The soaring costs influence many aspects of daily life in the area. For instance, many artists used to live in the area because of cheap rents, said Jay Balerna, the longtime owner of Midway Cafe on Washington Street. That was great for a local dive bar, because musicians could drop in to play shows. But with rents on one-bedroom apartments pushing $2,000 a month, artists are moving away.

Peter Janis, whose family has owned the car wash and laundromat at Washington and Rossmore Road for 40 years, has seen a similar dynamic among his customers. They used to live in three-deckers nearby and walk to the laundromat. Now many of those three-deckers are renovated condos with their own washers and dryers. His customers and employees drive in from Roxbury, Dorchester, and Mattapan, Janis said.

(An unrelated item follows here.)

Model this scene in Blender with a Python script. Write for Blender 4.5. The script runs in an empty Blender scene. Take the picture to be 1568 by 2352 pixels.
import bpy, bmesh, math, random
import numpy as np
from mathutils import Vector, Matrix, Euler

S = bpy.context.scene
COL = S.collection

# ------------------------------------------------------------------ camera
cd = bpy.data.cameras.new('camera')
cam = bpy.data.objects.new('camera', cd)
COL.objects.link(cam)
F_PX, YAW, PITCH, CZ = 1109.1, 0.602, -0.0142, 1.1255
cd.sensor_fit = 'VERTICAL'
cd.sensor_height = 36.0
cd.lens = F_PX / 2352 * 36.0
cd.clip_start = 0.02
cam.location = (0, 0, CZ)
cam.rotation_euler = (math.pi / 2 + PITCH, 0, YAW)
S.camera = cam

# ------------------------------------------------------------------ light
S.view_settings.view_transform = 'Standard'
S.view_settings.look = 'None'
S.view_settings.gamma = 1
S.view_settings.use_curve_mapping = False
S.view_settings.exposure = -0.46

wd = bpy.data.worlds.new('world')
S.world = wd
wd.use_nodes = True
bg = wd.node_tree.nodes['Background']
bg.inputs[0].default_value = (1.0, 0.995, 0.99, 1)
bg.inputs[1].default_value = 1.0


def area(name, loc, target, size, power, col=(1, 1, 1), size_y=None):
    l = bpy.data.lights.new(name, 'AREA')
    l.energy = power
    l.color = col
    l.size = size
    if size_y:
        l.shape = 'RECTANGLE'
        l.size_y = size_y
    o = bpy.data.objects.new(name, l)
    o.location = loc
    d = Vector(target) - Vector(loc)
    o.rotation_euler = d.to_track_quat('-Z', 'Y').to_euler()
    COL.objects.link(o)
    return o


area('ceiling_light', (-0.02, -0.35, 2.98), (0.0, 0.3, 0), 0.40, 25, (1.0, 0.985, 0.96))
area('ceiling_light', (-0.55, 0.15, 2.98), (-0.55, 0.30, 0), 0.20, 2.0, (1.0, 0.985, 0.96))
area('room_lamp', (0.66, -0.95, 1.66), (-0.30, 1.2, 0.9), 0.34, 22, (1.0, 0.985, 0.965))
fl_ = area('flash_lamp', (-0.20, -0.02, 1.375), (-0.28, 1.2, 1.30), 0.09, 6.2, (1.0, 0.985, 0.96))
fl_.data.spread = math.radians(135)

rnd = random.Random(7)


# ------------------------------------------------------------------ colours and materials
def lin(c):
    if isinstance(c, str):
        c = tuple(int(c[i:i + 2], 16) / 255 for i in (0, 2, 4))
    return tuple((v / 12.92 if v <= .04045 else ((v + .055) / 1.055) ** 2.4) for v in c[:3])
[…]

That, in turn, contributes to the traffic that typically jams Washington Street, which increases pollution and makes the street unpleasant for both residents and drivers, a common point of objection to new housing in the area.

Ultimately, the next mayor must figure out how to make housing work for all the people who have a stake on Washington Street and in the city: tenants and landlords, old-timers, and newcomers, those who want unfettered growth and those who fear that displacement will follow. Even as Election Day approaches, more projects are popping up.

But who will live in the area, and what sort of neighborhood they will inhabit, remains an open question.